_Exercise aim_: All of the material below is to be repeated exactly.

_Data section_:

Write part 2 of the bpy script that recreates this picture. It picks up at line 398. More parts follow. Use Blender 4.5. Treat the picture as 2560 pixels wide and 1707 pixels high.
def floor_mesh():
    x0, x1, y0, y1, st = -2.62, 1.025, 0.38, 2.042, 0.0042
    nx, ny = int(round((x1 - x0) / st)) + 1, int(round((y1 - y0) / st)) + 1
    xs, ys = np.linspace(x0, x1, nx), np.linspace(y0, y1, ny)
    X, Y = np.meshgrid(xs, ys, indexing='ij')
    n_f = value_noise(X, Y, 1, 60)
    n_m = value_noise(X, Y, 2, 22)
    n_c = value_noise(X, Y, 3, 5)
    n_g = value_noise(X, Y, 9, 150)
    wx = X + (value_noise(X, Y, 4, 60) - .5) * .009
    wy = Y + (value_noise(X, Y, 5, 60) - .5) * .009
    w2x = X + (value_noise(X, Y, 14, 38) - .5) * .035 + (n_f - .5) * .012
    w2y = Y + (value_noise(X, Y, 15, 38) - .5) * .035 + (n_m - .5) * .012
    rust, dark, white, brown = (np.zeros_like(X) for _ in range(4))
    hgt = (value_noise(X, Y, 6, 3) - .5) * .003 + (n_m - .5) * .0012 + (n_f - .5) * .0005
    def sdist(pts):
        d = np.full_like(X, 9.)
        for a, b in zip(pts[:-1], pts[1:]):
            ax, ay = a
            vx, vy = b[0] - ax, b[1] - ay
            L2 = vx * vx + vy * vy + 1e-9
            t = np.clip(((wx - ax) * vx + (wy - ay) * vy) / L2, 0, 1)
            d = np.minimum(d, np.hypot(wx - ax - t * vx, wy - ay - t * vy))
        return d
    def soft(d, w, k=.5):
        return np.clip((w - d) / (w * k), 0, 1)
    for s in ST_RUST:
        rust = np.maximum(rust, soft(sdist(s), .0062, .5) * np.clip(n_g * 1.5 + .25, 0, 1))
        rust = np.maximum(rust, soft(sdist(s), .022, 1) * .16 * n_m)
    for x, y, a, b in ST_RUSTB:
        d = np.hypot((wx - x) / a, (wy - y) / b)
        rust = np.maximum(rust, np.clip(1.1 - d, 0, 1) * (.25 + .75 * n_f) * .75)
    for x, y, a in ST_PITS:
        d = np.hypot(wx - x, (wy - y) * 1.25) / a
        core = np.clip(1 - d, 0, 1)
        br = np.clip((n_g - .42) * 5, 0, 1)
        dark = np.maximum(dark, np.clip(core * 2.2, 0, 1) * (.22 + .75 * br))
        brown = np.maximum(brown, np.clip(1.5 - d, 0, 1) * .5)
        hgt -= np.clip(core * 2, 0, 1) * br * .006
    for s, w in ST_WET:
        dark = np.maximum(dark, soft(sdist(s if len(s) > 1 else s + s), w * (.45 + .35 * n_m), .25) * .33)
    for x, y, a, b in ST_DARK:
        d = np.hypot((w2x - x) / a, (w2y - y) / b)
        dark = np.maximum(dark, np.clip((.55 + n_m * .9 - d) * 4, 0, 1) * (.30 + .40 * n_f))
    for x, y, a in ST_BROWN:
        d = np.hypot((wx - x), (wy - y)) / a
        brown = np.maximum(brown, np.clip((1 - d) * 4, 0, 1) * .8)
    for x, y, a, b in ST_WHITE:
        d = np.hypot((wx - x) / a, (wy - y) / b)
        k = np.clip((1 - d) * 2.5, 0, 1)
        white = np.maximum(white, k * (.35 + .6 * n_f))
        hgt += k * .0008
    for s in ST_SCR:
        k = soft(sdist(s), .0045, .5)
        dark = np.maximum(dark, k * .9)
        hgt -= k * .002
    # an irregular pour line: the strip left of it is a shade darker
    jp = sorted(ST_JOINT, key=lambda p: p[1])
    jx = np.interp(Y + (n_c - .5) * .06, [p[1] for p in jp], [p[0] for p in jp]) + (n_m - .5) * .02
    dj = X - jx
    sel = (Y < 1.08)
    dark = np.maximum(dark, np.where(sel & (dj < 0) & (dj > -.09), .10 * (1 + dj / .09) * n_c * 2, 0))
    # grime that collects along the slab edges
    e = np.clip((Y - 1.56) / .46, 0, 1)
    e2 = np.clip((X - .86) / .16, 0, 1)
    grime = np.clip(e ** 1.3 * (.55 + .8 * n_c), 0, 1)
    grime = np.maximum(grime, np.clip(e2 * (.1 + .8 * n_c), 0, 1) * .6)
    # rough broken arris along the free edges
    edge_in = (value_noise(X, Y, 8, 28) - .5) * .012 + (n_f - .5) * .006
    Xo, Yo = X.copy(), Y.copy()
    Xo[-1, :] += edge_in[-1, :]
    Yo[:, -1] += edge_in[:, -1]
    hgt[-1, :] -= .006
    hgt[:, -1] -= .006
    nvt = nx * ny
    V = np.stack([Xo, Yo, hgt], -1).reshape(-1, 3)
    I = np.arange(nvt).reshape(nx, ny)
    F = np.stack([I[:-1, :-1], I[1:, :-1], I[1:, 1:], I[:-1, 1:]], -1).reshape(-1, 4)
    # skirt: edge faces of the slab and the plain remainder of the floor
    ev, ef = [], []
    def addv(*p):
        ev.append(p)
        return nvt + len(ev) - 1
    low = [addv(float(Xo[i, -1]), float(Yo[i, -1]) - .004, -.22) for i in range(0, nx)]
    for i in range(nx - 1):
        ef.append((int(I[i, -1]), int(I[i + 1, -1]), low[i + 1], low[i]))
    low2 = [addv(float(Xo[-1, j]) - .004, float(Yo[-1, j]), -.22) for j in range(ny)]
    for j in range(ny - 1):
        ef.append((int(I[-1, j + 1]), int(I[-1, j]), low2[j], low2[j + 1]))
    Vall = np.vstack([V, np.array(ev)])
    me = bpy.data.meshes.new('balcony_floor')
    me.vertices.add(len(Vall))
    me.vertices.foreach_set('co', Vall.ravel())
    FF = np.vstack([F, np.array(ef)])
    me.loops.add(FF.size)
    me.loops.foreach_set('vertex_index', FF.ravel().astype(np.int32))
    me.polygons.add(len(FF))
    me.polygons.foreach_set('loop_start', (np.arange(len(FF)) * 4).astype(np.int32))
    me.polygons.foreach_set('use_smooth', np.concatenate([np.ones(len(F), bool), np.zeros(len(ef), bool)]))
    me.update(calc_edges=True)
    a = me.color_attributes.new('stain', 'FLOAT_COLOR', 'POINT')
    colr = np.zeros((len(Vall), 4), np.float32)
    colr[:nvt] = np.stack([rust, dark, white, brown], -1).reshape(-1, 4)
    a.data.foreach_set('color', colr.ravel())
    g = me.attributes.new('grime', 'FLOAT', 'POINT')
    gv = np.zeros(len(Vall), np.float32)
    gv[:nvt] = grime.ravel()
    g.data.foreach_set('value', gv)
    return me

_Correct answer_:
Write part 2 of the bpy script that recreates this picture. It picks up at line 398. More parts follow. Use Blender 4.5. Treat the picture as 2560 pixels wide and 1707 pixels high.
def floor_mesh():
    x0, x1, y0, y1, st = -2.62, 1.025, 0.38, 2.042, 0.0042
    nx, ny = int(round((x1 - x0) / st)) + 1, int(round((y1 - y0) / st)) + 1
    xs, ys = np.linspace(x0, x1, nx), np.linspace(y0, y1, ny)
    X, Y = np.meshgrid(xs, ys, indexing='ij')
    n_f = value_noise(X, Y, 1, 60)
    n_m = value_noise(X, Y, 2, 22)
    n_c = value_noise(X, Y, 3, 5)
    n_g = value_noise(X, Y, 9, 150)
    wx = X + (value_noise(X, Y, 4, 60) - .5) * .009
    wy = Y + (value_noise(X, Y, 5, 60) - .5) * .009
    w2x = X + (value_noise(X, Y, 14, 38) - .5) * .035 + (n_f - .5) * .012
    w2y = Y + (value_noise(X, Y, 15, 38) - .5) * .035 + (n_m - .5) * .012
    rust, dark, white, brown = (np.zeros_like(X) for _ in range(4))
    hgt = (value_noise(X, Y, 6, 3) - .5) * .003 + (n_m - .5) * .0012 + (n_f - .5) * .0005
    def sdist(pts):
        d = np.full_like(X, 9.)
        for a, b in zip(pts[:-1], pts[1:]):
            ax, ay = a
            vx, vy = b[0] - ax, b[1] - ay
            L2 = vx * vx + vy * vy + 1e-9
            t = np.clip(((wx - ax) * vx + (wy - ay) * vy) / L2, 0, 1)
            d = np.minimum(d, np.hypot(wx - ax - t * vx, wy - ay - t * vy))
        return d
    def soft(d, w, k=.5):
        return np.clip((w - d) / (w * k), 0, 1)
    for s in ST_RUST:
        rust = np.maximum(rust, soft(sdist(s), .0062, .5) * np.clip(n_g * 1.5 + .25, 0, 1))
        rust = np.maximum(rust, soft(sdist(s), .022, 1) * .16 * n_m)
    for x, y, a, b in ST_RUSTB:
        d = np.hypot((wx - x) / a, (wy - y) / b)
        rust = np.maximum(rust, np.clip(1.1 - d, 0, 1) * (.25 + .75 * n_f) * .75)
    for x, y, a in ST_PITS:
        d = np.hypot(wx - x, (wy - y) * 1.25) / a
        core = np.clip(1 - d, 0, 1)
        br = np.clip((n_g - .42) * 5, 0, 1)
        dark = np.maximum(dark, np.clip(core * 2.2, 0, 1) * (.22 + .75 * br))
        brown = np.maximum(brown, np.clip(1.5 - d, 0, 1) * .5)
        hgt -= np.clip(core * 2, 0, 1) * br * .006
    for s, w in ST_WET:
        dark = np.maximum(dark, soft(sdist(s if len(s) > 1 else s + s), w * (.45 + .35 * n_m), .25) * .33)
    for x, y, a, b in ST_DARK:
        d = np.hypot((w2x - x) / a, (w2y - y) / b)
        dark = np.maximum(dark, np.clip((.55 + n_m * .9 - d) * 4, 0, 1) * (.30 + .40 * n_f))
    for x, y, a in ST_BROWN:
        d = np.hypot((wx - x), (wy - y)) / a
        brown = np.maximum(brown, np.clip((1 - d) * 4, 0, 1) * .8)
    for x, y, a, b in ST_WHITE:
        d = np.hypot((wx - x) / a, (wy - y) / b)
        k = np.clip((1 - d) * 2.5, 0, 1)
        white = np.maximum(white, k * (.35 + .6 * n_f))
        hgt += k * .0008
    for s in ST_SCR:
        k = soft(sdist(s), .0045, .5)
        dark = np.maximum(dark, k * .9)
        hgt -= k * .002
    # an irregular pour line: the strip left of it is a shade darker
    jp = sorted(ST_JOINT, key=lambda p: p[1])
    jx = np.interp(Y + (n_c - .5) * .06, [p[1] for p in jp], [p[0] for p in jp]) + (n_m - .5) * .02
    dj = X - jx
    sel = (Y < 1.08)
    dark = np.maximum(dark, np.where(sel & (dj < 0) & (dj > -.09), .10 * (1 + dj / .09) * n_c * 2, 0))
    # grime that collects along the slab edges
    e = np.clip((Y - 1.56) / .46, 0, 1)
    e2 = np.clip((X - .86) / .16, 0, 1)
    grime = np.clip(e ** 1.3 * (.55 + .8 * n_c), 0, 1)
    grime = np.maximum(grime, np.clip(e2 * (.1 + .8 * n_c), 0, 1) * .6)
    # rough broken arris along the free edges
    edge_in = (value_noise(X, Y, 8, 28) - .5) * .012 + (n_f - .5) * .006
    Xo, Yo = X.copy(), Y.copy()
    Xo[-1, :] += edge_in[-1, :]
    Yo[:, -1] += edge_in[:, -1]
    hgt[-1, :] -= .006
    hgt[:, -1] -= .006
    nvt = nx * ny
    V = np.stack([Xo, Yo, hgt], -1).reshape(-1, 3)
    I = np.arange(nvt).reshape(nx, ny)
    F = np.stack([I[:-1, :-1], I[1:, :-1], I[1:, 1:], I[:-1, 1:]], -1).reshape(-1, 4)
    # skirt: edge faces of the slab and the plain remainder of the floor
    ev, ef = [], []
    def addv(*p):
        ev.append(p)
        return nvt + len(ev) - 1
    low = [addv(float(Xo[i, -1]), float(Yo[i, -1]) - .004, -.22) for i in range(0, nx)]
    for i in range(nx - 1):
        ef.append((int(I[i, -1]), int(I[i + 1, -1]), low[i + 1], low[i]))
    low2 = [addv(float(Xo[-1, j]) - .004, float(Yo[-1, j]), -.22) for j in range(ny)]
    for j in range(ny - 1):
        ef.append((int(I[-1, j + 1]), int(I[-1, j]), low2[j], low2[j + 1]))
    Vall = np.vstack([V, np.array(ev)])
    me = bpy.data.meshes.new('balcony_floor')
    me.vertices.add(len(Vall))
    me.vertices.foreach_set('co', Vall.ravel())
    FF = np.vstack([F, np.array(ef)])
    me.loops.add(FF.size)
    me.loops.foreach_set('vertex_index', FF.ravel().astype(np.int32))
    me.polygons.add(len(FF))
    me.polygons.foreach_set('loop_start', (np.arange(len(FF)) * 4).astype(np.int32))
    me.polygons.foreach_set('use_smooth', np.concatenate([np.ones(len(F), bool), np.zeros(len(ef), bool)]))
    me.update(calc_edges=True)
    a = me.color_attributes.new('stain', 'FLOAT_COLOR', 'POINT')
    colr = np.zeros((len(Vall), 4), np.float32)
    colr[:nvt] = np.stack([rust, dark, white, brown], -1).reshape(-1, 4)
    a.data.foreach_set('color', colr.ravel())
    g = me.attributes.new('grime', 'FLOAT', 'POINT')
    gv = np.zeros(len(Vall), np.float32)
    gv[:nvt] = grime.ravel()
    g.data.foreach_set('value', gv)
    return me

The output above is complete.